■ **OBJECTIVE**:
Copy each line that contains the word "This".
------------------------
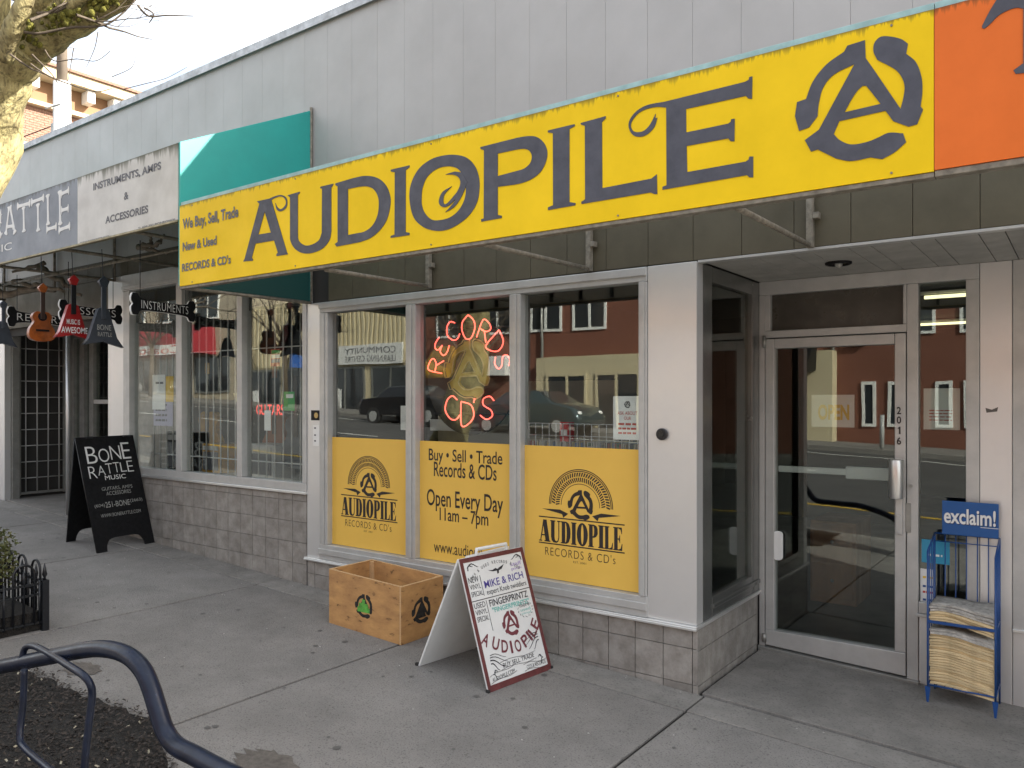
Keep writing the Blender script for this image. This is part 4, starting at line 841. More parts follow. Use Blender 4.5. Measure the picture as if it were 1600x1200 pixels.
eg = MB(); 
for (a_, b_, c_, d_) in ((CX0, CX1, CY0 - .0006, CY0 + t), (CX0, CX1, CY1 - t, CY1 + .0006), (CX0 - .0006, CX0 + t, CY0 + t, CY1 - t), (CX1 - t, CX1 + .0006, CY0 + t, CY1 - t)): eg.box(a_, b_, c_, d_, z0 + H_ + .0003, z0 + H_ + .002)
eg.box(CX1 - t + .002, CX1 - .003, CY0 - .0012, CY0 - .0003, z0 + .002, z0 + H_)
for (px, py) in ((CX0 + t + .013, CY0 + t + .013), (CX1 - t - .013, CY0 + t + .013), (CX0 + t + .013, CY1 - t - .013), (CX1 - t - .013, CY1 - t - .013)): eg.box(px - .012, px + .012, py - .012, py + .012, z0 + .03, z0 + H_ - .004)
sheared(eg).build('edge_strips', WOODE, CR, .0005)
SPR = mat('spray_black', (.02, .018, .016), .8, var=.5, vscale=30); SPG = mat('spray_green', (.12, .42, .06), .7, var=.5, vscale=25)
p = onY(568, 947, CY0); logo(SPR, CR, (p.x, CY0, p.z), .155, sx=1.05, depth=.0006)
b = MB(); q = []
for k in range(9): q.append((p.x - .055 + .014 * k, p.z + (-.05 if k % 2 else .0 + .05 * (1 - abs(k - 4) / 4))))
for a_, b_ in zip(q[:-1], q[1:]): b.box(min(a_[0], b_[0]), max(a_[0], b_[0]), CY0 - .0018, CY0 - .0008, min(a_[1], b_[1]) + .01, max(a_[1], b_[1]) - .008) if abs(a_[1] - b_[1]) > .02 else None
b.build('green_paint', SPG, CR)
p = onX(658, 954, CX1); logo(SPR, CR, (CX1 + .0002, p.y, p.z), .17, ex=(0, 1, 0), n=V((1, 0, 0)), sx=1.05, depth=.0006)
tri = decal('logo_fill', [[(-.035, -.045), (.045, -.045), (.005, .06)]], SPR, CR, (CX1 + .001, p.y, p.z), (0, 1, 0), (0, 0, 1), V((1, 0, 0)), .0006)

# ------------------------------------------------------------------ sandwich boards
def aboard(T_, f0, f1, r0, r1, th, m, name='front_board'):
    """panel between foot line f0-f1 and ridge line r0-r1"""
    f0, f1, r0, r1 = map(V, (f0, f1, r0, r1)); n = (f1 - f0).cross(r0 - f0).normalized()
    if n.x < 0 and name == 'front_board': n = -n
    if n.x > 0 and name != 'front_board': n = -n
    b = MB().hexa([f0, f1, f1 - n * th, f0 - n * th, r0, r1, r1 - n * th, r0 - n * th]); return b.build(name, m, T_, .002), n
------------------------
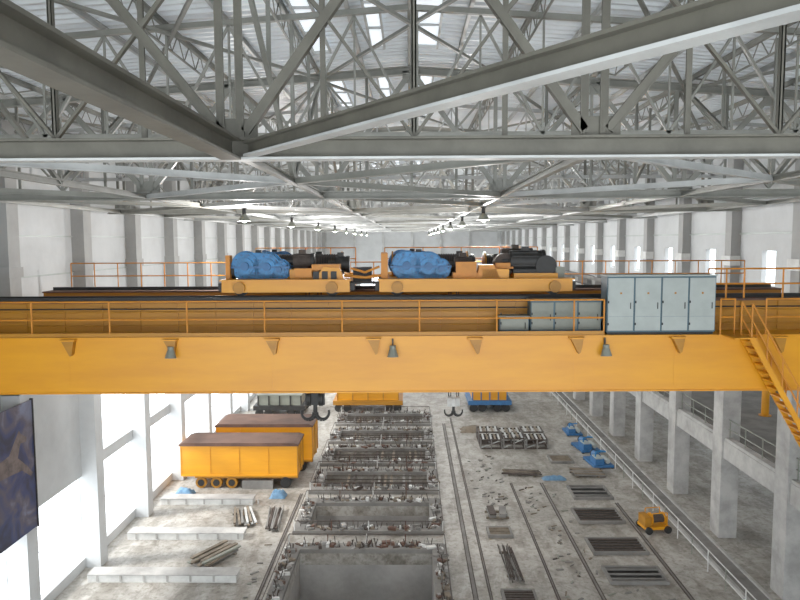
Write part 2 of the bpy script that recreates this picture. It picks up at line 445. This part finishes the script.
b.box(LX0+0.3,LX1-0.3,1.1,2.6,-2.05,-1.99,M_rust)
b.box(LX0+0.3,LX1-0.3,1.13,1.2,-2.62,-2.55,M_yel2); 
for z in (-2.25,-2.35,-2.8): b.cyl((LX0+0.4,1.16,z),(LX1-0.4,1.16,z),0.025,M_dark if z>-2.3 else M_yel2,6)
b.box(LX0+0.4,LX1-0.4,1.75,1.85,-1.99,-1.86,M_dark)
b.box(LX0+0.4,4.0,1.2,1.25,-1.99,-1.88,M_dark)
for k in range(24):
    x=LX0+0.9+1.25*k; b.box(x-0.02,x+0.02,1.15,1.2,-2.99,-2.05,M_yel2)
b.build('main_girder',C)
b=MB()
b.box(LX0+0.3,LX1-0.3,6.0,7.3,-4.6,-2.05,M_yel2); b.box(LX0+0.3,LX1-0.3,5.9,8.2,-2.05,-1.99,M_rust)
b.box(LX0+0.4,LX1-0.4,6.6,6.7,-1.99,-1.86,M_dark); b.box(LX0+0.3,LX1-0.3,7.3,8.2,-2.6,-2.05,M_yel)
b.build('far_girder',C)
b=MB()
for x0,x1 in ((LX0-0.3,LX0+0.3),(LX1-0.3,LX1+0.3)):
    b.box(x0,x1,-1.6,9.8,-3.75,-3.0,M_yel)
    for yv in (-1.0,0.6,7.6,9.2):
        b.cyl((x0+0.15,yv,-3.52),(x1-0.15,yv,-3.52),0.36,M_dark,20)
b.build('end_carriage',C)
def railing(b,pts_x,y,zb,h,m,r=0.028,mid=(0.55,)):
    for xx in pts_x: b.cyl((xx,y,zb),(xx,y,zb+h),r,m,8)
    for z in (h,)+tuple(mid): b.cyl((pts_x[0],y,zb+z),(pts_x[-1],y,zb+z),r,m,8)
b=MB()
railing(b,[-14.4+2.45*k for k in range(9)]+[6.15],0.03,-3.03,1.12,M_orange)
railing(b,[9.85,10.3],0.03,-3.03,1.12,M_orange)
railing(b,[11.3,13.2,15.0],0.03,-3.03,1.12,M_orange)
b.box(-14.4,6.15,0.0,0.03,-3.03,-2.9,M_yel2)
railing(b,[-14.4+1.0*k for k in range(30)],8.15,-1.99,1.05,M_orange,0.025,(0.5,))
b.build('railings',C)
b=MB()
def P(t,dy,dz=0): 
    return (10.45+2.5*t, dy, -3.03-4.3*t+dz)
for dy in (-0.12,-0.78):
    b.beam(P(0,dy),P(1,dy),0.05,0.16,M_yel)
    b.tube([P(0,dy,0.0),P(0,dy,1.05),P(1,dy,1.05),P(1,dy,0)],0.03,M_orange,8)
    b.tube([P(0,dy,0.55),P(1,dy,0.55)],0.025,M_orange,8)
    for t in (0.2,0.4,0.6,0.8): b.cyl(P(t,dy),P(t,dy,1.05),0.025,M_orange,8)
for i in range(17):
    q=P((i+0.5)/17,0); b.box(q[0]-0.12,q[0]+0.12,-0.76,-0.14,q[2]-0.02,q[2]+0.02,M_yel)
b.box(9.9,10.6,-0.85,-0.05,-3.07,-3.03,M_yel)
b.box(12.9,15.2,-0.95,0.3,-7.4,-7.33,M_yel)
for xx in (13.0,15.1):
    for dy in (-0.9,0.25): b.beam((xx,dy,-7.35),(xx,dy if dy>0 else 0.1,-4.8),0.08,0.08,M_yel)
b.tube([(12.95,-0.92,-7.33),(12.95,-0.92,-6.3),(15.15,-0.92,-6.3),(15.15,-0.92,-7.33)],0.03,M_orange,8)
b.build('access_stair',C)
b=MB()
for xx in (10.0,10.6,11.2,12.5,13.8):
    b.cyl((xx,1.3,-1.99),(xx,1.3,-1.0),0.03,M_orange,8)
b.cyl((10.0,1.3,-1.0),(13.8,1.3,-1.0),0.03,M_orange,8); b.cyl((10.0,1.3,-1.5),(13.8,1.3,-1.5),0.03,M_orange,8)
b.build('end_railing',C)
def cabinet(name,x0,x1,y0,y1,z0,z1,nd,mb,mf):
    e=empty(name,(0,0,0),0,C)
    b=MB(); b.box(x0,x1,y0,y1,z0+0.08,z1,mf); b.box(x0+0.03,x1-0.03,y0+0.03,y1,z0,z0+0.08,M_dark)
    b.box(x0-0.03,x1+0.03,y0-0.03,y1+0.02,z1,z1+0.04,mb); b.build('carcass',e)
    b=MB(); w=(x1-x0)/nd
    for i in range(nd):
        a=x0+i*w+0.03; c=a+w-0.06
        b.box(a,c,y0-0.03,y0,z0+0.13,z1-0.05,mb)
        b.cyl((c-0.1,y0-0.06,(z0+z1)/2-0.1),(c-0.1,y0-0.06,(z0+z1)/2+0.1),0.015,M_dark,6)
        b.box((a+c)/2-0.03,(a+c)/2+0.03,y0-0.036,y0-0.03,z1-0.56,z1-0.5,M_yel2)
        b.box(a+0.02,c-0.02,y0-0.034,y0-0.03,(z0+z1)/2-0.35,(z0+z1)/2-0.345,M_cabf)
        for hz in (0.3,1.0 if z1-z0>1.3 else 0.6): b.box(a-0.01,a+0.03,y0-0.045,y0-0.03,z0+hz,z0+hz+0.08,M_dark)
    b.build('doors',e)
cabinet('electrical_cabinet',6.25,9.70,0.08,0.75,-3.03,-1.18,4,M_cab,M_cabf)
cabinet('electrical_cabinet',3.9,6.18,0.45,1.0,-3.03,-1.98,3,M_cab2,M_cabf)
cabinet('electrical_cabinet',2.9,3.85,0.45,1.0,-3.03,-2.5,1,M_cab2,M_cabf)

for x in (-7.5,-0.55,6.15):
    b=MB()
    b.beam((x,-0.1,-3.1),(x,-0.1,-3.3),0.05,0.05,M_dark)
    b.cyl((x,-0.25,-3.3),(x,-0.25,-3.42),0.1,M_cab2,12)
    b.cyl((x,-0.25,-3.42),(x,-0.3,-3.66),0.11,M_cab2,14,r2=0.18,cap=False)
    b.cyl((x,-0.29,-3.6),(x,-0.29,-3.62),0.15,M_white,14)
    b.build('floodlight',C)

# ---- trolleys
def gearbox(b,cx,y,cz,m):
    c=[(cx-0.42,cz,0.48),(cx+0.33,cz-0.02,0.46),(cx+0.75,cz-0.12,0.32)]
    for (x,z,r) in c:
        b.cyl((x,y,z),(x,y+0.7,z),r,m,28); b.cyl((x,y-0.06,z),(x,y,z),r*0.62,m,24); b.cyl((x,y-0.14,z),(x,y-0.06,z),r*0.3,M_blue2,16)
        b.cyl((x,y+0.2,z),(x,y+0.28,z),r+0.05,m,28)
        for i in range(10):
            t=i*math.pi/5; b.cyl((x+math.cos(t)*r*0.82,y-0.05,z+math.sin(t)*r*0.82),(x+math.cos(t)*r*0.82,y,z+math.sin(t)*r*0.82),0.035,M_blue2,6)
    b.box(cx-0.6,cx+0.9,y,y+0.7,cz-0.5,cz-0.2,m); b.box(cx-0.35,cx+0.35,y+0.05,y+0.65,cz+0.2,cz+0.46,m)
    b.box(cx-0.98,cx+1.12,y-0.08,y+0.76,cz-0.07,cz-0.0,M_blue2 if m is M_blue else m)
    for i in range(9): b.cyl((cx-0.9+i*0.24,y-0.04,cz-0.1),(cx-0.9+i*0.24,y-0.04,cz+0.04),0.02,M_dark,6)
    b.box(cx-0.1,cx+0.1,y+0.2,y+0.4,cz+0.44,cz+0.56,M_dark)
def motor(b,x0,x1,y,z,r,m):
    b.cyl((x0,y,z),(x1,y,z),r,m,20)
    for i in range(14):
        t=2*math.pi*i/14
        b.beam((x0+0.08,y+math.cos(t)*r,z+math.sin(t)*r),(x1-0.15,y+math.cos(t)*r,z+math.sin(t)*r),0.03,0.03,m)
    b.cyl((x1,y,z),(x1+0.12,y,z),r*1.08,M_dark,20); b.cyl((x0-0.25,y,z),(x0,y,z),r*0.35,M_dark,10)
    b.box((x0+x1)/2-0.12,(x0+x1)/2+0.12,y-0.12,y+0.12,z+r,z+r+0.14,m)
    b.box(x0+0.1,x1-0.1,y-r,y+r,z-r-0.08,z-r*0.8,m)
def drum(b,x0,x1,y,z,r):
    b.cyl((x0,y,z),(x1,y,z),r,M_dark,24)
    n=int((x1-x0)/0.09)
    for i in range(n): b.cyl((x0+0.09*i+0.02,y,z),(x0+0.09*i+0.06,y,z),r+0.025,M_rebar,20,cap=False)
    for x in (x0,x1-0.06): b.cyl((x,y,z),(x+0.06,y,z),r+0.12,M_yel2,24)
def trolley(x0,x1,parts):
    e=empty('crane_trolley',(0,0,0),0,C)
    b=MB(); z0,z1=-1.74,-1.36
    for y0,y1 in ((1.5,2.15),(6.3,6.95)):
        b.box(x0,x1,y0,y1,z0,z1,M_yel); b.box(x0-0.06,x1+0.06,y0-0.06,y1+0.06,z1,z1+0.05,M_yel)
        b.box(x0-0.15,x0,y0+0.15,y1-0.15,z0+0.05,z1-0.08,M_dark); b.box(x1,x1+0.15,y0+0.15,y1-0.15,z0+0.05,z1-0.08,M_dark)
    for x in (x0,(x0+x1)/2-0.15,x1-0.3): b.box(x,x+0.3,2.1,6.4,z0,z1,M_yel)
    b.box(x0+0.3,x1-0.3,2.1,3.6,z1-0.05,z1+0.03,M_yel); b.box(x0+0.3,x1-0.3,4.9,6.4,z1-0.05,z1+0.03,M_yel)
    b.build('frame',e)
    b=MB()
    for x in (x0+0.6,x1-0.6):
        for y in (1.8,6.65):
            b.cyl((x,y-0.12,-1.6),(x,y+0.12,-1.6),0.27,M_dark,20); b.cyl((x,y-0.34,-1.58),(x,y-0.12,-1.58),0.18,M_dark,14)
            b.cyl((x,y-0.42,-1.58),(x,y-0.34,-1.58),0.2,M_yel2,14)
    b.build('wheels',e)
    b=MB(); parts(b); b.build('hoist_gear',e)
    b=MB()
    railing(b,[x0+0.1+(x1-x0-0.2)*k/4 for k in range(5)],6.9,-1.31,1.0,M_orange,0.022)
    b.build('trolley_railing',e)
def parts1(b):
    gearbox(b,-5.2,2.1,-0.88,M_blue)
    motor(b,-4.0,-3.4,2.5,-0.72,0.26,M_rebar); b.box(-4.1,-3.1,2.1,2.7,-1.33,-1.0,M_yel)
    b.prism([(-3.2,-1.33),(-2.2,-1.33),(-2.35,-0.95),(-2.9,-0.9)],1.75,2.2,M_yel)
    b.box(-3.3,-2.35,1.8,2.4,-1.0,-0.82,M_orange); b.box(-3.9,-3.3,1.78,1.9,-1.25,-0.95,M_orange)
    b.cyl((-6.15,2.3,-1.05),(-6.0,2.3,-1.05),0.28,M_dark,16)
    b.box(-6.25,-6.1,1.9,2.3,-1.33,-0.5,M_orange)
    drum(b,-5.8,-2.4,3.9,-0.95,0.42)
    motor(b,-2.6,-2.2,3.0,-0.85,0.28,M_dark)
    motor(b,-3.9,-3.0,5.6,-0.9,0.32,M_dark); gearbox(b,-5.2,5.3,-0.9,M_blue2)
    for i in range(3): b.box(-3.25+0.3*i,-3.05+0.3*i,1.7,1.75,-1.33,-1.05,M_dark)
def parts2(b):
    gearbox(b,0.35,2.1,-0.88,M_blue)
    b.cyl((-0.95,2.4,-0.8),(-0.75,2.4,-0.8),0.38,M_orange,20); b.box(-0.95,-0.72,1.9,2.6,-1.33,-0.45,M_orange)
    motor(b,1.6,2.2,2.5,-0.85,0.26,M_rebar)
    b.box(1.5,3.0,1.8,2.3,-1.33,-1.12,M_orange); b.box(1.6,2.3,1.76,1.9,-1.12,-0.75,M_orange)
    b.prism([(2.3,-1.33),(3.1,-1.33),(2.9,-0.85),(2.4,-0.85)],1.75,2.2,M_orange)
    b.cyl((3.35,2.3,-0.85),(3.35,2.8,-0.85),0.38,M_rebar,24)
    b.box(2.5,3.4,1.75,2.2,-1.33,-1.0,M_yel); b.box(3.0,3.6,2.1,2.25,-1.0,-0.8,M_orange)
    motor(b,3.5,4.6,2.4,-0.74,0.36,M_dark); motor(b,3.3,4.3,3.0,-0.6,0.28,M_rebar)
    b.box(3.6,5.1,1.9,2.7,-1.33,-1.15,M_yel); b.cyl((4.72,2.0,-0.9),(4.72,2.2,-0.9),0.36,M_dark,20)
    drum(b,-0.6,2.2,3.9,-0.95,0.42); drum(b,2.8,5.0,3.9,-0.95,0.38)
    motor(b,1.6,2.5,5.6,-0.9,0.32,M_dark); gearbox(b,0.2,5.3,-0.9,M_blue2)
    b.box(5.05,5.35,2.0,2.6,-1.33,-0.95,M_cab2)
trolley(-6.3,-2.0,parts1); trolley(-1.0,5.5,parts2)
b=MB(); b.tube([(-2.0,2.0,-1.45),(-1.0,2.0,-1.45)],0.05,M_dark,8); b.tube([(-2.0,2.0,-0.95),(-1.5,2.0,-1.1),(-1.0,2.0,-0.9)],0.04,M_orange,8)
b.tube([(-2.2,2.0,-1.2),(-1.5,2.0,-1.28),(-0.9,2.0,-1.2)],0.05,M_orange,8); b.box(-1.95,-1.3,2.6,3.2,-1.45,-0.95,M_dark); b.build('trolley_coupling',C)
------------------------
■ **CORRECT OUTPUT**:
Keep writing the Blender script for this image. This is part 4, starting at line 841. More parts follow. Use Blender 4.5. Measure the picture as if it were 1600x1200 pixels.
Write part 2 of the bpy script that recreates this picture. It picks up at line 445. This part finishes the script.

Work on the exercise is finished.